Les expériences de double résonance avec deux lasers monomodes ont sondé systématiquement l’état 2 1Πg de Rb2, produisant une fluorescence étendue vers les états B 1Πu et  A1Σu+/b 3Πu. Avec une durée de vie suffisante dans l’état excité, le niveau sélectionné par pompage optique peut se dépeupler par collision, transférant une population sur les niveaux rotationnels (voire rovibrationnels ou rovibroniques) voisins. Les spectres décrivent d’autant mieux alors l’état excité, et peuvent  révéler des effets qui passeraient inaperçus sur la fluorescence principale. Les aberrations dans les intensités de quelques raies traduisent les effets d’interférence quantique, occasionnés dans ce cas particulier par croisements évités locaux (perturbations spin-orbites). Nos modèles pour V(R) et μ(R) (moment de transition dipolaire électrique) doivent reproduire les énergies moléculaires et les intensités mesurées en fluorescence dispersée. La recherche sur les états plus excités encore se poursuit notamment en collaboration avec des chercheurs 

Polonais (IF - PAN & Univ. Varsovie) en spectroscopie de polarisation, et dans le cadre d’une collaboration PICS avec l’équipe de Mme Lyyra à Philadelphie (Temple University, USA), avec laquelle nous perfectionnons les méthodes permettant de cibler les états triplets.

Fig 4 : Fluorescence suivant l'excitation directe du système A 1Σ+u - X 1Σ+g de Rb2, illustrant la complexité des spectres et la sélectivité que partielle de l’excitation malgré un laser monomode.
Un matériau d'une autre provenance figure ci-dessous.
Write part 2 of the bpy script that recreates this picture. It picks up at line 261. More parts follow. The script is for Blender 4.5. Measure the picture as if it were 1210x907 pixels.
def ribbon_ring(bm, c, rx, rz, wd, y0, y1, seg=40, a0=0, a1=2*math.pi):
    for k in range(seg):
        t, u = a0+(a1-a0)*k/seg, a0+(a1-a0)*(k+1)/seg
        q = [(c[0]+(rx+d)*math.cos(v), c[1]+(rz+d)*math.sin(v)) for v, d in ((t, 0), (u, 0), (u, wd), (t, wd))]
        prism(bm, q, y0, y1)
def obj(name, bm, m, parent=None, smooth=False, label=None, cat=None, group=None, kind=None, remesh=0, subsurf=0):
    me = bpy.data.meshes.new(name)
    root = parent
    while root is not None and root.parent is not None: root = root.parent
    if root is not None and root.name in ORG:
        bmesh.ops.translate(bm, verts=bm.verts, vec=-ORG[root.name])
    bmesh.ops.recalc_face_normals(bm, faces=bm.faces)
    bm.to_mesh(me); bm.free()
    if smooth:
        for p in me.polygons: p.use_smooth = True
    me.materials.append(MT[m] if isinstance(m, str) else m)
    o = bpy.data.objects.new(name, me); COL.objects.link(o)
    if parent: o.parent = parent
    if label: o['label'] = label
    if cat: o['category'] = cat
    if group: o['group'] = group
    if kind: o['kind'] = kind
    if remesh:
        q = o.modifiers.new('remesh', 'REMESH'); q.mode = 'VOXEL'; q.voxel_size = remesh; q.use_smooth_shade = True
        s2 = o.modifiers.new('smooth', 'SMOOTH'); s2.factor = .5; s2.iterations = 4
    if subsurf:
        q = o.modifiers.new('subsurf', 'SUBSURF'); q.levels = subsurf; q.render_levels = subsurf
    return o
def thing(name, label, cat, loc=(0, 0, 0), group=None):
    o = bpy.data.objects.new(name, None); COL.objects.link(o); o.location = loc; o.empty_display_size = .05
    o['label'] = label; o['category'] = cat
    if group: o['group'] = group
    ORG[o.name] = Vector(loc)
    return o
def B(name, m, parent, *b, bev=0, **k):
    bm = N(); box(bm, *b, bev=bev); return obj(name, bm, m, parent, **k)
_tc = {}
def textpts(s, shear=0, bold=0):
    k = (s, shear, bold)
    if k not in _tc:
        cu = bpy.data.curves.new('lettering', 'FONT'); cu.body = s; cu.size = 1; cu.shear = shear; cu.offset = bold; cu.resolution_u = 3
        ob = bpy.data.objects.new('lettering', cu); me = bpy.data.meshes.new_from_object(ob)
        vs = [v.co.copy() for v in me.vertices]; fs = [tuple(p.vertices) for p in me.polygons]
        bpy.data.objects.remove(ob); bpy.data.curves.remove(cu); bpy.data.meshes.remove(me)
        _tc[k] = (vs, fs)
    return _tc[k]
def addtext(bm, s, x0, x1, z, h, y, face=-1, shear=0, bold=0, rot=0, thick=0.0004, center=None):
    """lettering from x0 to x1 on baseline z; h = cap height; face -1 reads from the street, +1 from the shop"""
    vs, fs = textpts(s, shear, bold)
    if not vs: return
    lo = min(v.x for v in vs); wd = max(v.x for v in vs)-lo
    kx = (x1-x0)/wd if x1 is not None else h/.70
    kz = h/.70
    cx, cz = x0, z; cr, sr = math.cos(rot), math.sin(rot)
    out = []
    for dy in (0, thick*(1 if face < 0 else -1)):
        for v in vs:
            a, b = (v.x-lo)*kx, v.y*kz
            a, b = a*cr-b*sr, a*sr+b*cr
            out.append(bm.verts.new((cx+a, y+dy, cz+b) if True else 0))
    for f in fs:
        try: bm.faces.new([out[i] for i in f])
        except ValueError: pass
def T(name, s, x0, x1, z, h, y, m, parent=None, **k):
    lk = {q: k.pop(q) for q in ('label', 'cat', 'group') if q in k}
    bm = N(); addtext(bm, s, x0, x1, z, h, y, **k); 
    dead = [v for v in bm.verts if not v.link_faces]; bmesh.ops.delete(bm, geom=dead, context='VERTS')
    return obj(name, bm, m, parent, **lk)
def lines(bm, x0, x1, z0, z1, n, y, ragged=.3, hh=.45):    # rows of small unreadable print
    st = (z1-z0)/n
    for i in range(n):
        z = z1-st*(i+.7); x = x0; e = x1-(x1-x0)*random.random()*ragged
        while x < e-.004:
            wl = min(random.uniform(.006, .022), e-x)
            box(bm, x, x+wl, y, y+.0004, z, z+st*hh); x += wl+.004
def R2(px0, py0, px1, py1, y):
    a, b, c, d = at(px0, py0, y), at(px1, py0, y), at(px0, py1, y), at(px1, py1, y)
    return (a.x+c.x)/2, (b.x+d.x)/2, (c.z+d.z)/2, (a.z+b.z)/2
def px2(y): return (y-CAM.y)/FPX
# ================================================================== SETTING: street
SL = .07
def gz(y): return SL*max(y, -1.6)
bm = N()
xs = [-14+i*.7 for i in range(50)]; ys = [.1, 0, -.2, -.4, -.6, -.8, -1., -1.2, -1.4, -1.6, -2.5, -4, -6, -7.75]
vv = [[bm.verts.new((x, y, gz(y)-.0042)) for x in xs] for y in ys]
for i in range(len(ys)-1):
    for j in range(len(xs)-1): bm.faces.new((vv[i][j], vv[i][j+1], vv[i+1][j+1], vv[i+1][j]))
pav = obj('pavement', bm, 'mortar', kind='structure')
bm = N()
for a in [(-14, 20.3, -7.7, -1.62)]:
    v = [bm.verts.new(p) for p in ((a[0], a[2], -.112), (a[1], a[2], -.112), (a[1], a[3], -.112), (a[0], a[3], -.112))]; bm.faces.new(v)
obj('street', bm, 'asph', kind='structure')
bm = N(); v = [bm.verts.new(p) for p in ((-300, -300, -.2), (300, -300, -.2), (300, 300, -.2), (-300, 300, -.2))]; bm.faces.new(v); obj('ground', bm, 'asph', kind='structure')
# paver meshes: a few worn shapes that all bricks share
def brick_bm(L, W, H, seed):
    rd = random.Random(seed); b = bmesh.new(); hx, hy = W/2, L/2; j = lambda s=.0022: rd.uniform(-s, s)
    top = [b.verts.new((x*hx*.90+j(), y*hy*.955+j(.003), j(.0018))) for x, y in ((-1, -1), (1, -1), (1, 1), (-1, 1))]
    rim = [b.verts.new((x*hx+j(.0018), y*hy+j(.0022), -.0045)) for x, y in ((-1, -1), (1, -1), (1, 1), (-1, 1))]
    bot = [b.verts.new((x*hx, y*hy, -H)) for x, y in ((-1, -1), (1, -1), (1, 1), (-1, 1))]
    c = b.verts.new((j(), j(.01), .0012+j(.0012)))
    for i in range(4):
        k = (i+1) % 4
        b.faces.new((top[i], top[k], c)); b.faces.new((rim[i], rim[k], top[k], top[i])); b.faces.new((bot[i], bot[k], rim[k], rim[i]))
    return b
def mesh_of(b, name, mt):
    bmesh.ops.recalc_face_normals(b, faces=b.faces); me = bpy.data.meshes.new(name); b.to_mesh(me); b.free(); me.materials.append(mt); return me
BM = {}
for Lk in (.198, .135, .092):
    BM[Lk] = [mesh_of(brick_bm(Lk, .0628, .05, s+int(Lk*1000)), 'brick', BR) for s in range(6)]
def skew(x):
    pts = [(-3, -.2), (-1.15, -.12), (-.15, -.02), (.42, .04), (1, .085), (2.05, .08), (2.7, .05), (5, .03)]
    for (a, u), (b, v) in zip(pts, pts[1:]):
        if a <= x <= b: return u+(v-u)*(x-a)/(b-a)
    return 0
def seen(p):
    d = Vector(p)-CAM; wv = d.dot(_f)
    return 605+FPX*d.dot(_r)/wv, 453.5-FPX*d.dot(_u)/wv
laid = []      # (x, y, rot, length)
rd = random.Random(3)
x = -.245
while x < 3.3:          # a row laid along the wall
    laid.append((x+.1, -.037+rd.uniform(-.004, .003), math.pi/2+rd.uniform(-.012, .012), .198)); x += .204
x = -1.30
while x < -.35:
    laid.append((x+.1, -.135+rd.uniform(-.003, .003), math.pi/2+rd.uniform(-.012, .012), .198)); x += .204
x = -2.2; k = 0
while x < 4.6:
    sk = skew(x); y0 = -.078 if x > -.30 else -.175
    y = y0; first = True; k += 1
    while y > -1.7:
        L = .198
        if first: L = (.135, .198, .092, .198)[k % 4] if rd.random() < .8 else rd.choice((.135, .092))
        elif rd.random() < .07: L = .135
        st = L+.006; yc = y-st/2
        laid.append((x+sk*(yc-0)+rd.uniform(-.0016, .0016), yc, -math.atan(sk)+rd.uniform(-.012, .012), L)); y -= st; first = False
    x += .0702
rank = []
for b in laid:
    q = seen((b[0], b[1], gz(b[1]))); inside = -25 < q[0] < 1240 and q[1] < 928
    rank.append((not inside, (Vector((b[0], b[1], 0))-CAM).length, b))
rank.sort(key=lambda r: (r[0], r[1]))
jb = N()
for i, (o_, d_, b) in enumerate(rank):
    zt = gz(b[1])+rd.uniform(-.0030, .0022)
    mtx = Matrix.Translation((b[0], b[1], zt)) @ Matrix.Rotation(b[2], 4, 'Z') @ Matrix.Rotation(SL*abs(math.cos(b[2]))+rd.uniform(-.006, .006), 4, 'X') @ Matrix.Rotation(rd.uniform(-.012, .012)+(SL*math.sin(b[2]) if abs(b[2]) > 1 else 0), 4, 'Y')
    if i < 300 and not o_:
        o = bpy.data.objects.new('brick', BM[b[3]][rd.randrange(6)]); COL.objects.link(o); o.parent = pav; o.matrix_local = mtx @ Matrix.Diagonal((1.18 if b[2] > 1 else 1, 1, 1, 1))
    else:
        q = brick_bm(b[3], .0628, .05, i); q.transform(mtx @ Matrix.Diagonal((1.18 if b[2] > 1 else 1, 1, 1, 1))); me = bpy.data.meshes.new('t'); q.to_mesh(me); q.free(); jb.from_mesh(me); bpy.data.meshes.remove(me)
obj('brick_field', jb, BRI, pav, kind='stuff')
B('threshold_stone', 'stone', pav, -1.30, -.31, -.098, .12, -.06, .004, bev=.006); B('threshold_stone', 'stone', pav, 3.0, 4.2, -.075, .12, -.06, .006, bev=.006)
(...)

Fig 5 : Fluorescence suivant l'excitation par double resonance du système 2 1Πg - A 1Σ+u - X 1Σ+g de Rb2, illustrant l’épuration des spectres résultant d'une meilleure sélectivité de l’excitation.  Cette approche de double résonance est bien plus appropriée pour à l’étude des états électroniques 2 1Πg et  A1Σu+/b 3Πu, avec l’état B 1Πu (déjà connu) servant de référence énergétique.